Source material:
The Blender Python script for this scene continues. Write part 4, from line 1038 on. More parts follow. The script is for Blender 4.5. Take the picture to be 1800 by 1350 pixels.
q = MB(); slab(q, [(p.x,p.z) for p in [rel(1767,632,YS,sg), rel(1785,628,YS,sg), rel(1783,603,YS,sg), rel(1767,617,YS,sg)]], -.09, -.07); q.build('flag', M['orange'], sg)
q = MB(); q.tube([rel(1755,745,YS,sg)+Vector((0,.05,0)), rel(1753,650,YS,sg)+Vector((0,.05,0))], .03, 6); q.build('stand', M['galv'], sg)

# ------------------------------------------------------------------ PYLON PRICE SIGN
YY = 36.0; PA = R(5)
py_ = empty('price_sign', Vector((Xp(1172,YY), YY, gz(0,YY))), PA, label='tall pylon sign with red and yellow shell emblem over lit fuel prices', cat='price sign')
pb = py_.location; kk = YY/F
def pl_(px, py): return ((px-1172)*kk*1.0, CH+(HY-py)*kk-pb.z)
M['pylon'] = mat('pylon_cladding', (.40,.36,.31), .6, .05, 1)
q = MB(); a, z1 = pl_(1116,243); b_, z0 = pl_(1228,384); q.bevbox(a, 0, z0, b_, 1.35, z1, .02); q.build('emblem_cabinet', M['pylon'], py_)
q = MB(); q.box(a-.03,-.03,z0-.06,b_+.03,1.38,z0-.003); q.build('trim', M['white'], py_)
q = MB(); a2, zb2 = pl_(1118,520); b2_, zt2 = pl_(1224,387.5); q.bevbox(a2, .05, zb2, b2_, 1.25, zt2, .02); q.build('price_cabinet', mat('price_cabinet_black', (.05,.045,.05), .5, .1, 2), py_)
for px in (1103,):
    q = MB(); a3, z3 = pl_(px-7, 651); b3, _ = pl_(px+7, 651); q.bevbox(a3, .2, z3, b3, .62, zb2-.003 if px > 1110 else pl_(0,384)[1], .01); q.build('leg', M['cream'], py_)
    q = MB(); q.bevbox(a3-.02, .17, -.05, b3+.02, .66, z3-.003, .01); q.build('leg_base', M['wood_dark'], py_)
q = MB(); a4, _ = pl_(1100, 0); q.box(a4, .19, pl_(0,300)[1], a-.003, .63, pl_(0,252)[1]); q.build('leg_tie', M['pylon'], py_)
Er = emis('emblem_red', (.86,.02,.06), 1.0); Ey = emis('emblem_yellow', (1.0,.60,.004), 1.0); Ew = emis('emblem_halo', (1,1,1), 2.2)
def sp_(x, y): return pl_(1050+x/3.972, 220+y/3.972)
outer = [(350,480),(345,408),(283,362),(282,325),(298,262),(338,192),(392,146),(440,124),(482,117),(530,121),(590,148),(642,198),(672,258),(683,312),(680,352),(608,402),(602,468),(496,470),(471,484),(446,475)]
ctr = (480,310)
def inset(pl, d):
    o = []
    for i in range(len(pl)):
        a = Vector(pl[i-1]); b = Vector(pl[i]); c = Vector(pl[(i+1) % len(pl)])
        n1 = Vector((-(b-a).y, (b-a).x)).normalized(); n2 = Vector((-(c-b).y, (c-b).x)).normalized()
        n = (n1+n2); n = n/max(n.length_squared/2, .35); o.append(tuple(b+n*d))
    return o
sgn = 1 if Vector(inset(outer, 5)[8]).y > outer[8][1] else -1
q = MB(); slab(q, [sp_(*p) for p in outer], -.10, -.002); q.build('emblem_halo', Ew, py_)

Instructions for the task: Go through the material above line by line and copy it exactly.

Exercise answer:
The Blender Python script for this scene continues. Write part 4, from line 1038 on. More parts follow. The script is for Blender 4.5. Take the picture to be 1800 by 1350 pixels.
q = MB(); slab(q, [(p.x,p.z) for p in [rel(1767,632,YS,sg), rel(1785,628,YS,sg), rel(1783,603,YS,sg), rel(1767,617,YS,sg)]], -.09, -.07); q.build('flag', M['orange'], sg)
q = MB(); q.tube([rel(1755,745,YS,sg)+Vector((0,.05,0)), rel(1753,650,YS,sg)+Vector((0,.05,0))], .03, 6); q.build('stand', M['galv'], sg)

# ------------------------------------------------------------------ PYLON PRICE SIGN
YY = 36.0; PA = R(5)
py_ = empty('price_sign', Vector((Xp(1172,YY), YY, gz(0,YY))), PA, label='tall pylon sign with red and yellow shell emblem over lit fuel prices', cat='price sign')
pb = py_.location; kk = YY/F
def pl_(px, py): return ((px-1172)*kk*1.0, CH+(HY-py)*kk-pb.z)
M['pylon'] = mat('pylon_cladding', (.40,.36,.31), .6, .05, 1)
q = MB(); a, z1 = pl_(1116,243); b_, z0 = pl_(1228,384); q.bevbox(a, 0, z0, b_, 1.35, z1, .02); q.build('emblem_cabinet', M['pylon'], py_)
q = MB(); q.box(a-.03,-.03,z0-.06,b_+.03,1.38,z0-.003); q.build('trim', M['white'], py_)
q = MB(); a2, zb2 = pl_(1118,520); b2_, zt2 = pl_(1224,387.5); q.bevbox(a2, .05, zb2, b2_, 1.25, zt2, .02); q.build('price_cabinet', mat('price_cabinet_black', (.05,.045,.05), .5, .1, 2), py_)
for px in (1103,):
    q = MB(); a3, z3 = pl_(px-7, 651); b3, _ = pl_(px+7, 651); q.bevbox(a3, .2, z3, b3, .62, zb2-.003 if px > 1110 else pl_(0,384)[1], .01); q.build('leg', M['cream'], py_)
    q = MB(); q.bevbox(a3-.02, .17, -.05, b3+.02, .66, z3-.003, .01); q.build('leg_base', M['wood_dark'], py_)
q = MB(); a4, _ = pl_(1100, 0); q.box(a4, .19, pl_(0,300)[1], a-.003, .63, pl_(0,252)[1]); q.build('leg_tie', M['pylon'], py_)
Er = emis('emblem_red', (.86,.02,.06), 1.0); Ey = emis('emblem_yellow', (1.0,.60,.004), 1.0); Ew = emis('emblem_halo', (1,1,1), 2.2)
def sp_(x, y): return pl_(1050+x/3.972, 220+y/3.972)
outer = [(350,480),(345,408),(283,362),(282,325),(298,262),(338,192),(392,146),(440,124),(482,117),(530,121),(590,148),(642,198),(672,258),(683,312),(680,352),(608,402),(602,468),(496,470),(471,484),(446,475)]
ctr = (480,310)
def inset(pl, d):
    o = []
    for i in range(len(pl)):
        a = Vector(pl[i-1]); b = Vector(pl[i]); c = Vector(pl[(i+1) % len(pl)])
        n1 = Vector((-(b-a).y, (b-a).x)).normalized(); n2 = Vector((-(c-b).y, (c-b).x)).normalized()
        n = (n1+n2); n = n/max(n.length_squared/2, .35); o.append(tuple(b+n*d))
    return o
sgn = 1 if Vector(inset(outer, 5)[8]).y > outer[8][1] else -1
q = MB(); slab(q, [sp_(*p) for p in outer], -.10, -.002); q.build('emblem_halo', Ew, py_)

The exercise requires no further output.